The Secretary-General stressed the need to scale up efforts and act together to overcome the current crisis, noting that that “nothing is more degrading than hunger, especially when man-made.”
  
FAO Director-General Jacques Diouf appealed to global leaders for $30 billion a year to re-launch agriculture and avert future threats of conflict over food.
  
“The structural solution to the problem of food security in the world lies in increasing production and productivity in the low-income, food-deficit countries,” he said.
  
Dr.

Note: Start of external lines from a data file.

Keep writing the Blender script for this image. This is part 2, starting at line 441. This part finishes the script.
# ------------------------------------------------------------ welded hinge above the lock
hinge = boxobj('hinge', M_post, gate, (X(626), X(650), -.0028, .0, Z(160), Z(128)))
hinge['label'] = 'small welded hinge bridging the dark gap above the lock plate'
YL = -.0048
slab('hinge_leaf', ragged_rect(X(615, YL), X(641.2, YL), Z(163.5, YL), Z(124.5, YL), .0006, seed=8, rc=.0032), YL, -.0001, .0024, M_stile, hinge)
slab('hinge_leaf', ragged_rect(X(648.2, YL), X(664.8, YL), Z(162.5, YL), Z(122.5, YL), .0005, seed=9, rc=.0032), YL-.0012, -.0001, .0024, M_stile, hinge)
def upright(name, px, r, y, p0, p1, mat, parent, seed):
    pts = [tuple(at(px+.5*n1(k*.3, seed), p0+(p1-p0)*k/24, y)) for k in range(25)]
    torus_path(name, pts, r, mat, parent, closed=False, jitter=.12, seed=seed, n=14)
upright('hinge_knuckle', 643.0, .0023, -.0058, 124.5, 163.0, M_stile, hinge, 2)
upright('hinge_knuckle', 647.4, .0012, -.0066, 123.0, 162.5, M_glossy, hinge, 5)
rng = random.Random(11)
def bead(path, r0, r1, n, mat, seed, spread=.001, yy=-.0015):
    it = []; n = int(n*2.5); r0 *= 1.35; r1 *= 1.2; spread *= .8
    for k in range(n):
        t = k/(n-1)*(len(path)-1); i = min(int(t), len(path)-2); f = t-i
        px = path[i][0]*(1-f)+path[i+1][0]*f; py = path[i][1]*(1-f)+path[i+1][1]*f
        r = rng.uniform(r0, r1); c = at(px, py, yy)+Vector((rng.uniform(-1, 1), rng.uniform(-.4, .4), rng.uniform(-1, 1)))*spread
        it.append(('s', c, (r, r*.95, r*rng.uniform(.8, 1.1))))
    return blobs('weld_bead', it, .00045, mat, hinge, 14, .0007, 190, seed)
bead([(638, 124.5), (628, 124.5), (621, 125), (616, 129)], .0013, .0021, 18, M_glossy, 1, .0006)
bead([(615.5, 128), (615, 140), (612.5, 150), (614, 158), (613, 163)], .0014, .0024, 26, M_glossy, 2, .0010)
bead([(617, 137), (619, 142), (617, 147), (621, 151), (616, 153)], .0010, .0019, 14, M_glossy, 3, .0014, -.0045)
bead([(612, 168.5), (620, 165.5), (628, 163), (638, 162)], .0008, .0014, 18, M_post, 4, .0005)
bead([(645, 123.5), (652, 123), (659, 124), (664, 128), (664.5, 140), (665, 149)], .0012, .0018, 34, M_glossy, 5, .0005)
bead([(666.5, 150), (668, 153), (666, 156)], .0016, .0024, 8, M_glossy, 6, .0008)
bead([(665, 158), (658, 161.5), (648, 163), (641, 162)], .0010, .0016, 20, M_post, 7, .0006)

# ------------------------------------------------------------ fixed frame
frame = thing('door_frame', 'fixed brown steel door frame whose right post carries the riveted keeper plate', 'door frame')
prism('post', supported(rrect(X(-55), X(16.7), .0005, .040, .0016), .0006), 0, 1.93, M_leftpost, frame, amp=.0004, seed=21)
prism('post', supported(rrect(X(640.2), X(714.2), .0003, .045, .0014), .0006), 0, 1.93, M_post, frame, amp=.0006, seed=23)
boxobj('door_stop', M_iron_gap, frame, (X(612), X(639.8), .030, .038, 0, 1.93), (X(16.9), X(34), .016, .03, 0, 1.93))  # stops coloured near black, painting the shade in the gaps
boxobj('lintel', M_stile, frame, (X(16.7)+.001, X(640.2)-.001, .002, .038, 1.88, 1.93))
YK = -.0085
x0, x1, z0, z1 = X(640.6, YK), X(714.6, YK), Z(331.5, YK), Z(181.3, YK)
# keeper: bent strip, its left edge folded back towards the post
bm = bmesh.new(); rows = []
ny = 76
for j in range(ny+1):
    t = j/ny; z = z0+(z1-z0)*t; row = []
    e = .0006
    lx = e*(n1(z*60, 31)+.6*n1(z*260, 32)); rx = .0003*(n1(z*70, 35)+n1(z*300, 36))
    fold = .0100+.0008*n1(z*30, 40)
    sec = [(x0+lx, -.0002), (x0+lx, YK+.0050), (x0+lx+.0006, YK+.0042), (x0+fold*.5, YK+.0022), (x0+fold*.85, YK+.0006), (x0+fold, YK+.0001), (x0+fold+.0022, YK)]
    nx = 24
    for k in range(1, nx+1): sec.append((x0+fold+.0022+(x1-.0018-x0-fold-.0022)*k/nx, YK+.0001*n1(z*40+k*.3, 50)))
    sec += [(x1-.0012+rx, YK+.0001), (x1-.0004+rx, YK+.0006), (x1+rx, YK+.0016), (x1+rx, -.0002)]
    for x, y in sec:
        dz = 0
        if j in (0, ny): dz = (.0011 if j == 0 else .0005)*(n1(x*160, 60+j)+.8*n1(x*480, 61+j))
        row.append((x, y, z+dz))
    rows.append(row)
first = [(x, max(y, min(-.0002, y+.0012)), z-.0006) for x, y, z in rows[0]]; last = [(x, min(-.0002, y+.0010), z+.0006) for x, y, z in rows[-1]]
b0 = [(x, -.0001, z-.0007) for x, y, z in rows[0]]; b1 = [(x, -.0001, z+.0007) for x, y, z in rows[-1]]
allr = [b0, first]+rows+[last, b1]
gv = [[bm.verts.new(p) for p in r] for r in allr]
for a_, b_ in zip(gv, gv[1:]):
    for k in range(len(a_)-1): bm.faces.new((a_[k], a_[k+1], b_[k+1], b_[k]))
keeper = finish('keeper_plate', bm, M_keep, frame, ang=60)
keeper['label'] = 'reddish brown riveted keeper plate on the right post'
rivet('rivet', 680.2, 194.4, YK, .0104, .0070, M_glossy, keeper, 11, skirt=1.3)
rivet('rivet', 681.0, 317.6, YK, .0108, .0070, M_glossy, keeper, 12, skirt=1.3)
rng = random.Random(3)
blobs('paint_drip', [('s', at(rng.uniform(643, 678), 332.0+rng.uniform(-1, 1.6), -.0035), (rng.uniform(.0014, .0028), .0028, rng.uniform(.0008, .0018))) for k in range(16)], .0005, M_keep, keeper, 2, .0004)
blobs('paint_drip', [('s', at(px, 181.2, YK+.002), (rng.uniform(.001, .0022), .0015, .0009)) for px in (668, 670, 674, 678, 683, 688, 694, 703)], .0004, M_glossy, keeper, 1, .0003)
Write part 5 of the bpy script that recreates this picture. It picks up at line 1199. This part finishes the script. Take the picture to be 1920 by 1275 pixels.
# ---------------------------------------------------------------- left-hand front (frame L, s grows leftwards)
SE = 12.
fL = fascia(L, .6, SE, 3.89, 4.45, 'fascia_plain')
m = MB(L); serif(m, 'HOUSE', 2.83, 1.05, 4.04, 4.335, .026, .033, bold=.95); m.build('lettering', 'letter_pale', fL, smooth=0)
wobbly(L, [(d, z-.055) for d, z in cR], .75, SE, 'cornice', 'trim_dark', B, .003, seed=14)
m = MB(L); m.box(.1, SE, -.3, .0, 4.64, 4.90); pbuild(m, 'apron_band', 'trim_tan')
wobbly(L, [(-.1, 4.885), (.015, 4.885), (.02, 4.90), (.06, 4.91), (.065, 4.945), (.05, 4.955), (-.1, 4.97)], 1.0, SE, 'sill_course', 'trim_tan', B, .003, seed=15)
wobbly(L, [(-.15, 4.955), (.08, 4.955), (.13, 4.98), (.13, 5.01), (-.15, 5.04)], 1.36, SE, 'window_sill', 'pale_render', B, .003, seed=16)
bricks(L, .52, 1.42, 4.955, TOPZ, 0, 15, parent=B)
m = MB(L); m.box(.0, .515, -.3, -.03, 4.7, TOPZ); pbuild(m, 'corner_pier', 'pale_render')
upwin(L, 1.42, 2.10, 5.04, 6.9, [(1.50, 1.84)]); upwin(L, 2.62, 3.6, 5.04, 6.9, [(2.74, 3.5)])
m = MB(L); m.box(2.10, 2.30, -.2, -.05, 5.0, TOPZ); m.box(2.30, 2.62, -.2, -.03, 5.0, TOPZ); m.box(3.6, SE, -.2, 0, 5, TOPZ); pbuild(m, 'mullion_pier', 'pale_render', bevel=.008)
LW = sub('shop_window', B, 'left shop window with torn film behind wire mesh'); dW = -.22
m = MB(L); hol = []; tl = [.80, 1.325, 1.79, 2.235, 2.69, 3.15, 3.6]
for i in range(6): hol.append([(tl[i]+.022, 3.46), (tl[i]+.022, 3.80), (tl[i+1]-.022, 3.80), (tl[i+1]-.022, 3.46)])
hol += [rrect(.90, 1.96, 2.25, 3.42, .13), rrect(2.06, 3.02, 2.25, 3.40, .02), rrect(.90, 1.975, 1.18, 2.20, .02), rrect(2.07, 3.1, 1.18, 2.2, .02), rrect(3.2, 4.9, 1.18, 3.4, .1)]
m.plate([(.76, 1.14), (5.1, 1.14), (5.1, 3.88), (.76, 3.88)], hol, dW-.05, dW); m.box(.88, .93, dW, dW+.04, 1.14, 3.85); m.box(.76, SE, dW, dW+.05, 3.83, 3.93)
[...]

Diouf noted that the current crisis had already had “tragic political and social consequences” in different countries and could further endanger world peace and security.
  
“If we do not urgently take the decisions that are required in the present circumstances, the restrictive measures taken by producing countries to meet the needs of their populations, the impact of climate change and speculation on futures markets will place the world in a dangerous situation,” he warned.
  
“The problem of food insecurity is a political one,” he added. “It is a question of priorities in the face of the most fundamental of human needs".
  
May 26, 2008
  
‘Hunger is a violation of human rights’. (UN News)
  
The Human Rights Council of the United Nations has called on all States and other relevant organizations to bring a human rights perspective into their activities to reduce and prevent hunger.
  
A resolution agreed at the conclusion of the Council’s 22 May special session in Geneva on the impact of the world food crisis said measures should be taken to “ensure the realization of the right to food as an essential human rights objective.”
  
In her speech to the Council, High Commissioner for Human Rights Louise Arbour said that, “while it is imperative to respond immediately to emergencies with commensurate humanitarian support and aid in order to address conditions of hunger, a human rights focus will contribute to making solutions more durable and more equitable in the medium and long run.”
  
Such an approach, Ms Arbour said, would confront the reasons why the food crisis hurts some groups more than others, and help “clarify the imbalances in society that trigger or exacerbate the food crisis.”
  
The High Commissioner also looked at the threat posed by the current crisis to socially and economically marginalized groups. “The ongoing emergency,” she said, “may also reinforce long-entrenched patterns of exclusion and discrimination that have prevented the most vulnerable from claiming their rightful access to food in the first place. We must examine and address the repercussions of the crisis on those people already living in precarious and marginalized situations, particularly women and children, minorities and people with disabilities.”
  
In a statement to the Council, the Special Rapporteur on the Right to Food, Mr Olivier De Schutter, said the food crisis was a man-made disaster with identifiable causes that obliged all States to act without delay to bring relief to the victims.
  
Mr De Schutter said agricultural policies, the international trade regime, climate change and food aid may appear to some as purely social, economic or humanitarian issues, but none of them could be addressed effectively without taking the right to be free from hunger into account. He asked the Council to send the message that “human rights are relevant to defining the future shape of global food policy.”
  
The current crisis has been driven by what the World Bank estimates is an 83 per cent rise in overall food prices worldwide over the past three years. As of March 2008, wheat and maize prices were 130 and 30 per cent higher, respectively, than a year earlier. The cost of rice has more than doubled since the end of January 2008.
  
The Food and Agriculture Organization estimates that there are 854 million people who suffer from hunger in the world today. Another two billion endure malnutrition due to vitamin and mineral deficiencies.
  
“Yet,” said a note from the countries that requested the special session of the Council, “the world can provide food to feed twice its current population. Therefore, in a world overflowing with riches, hunger is not inevitable. It is a violation of human rights.”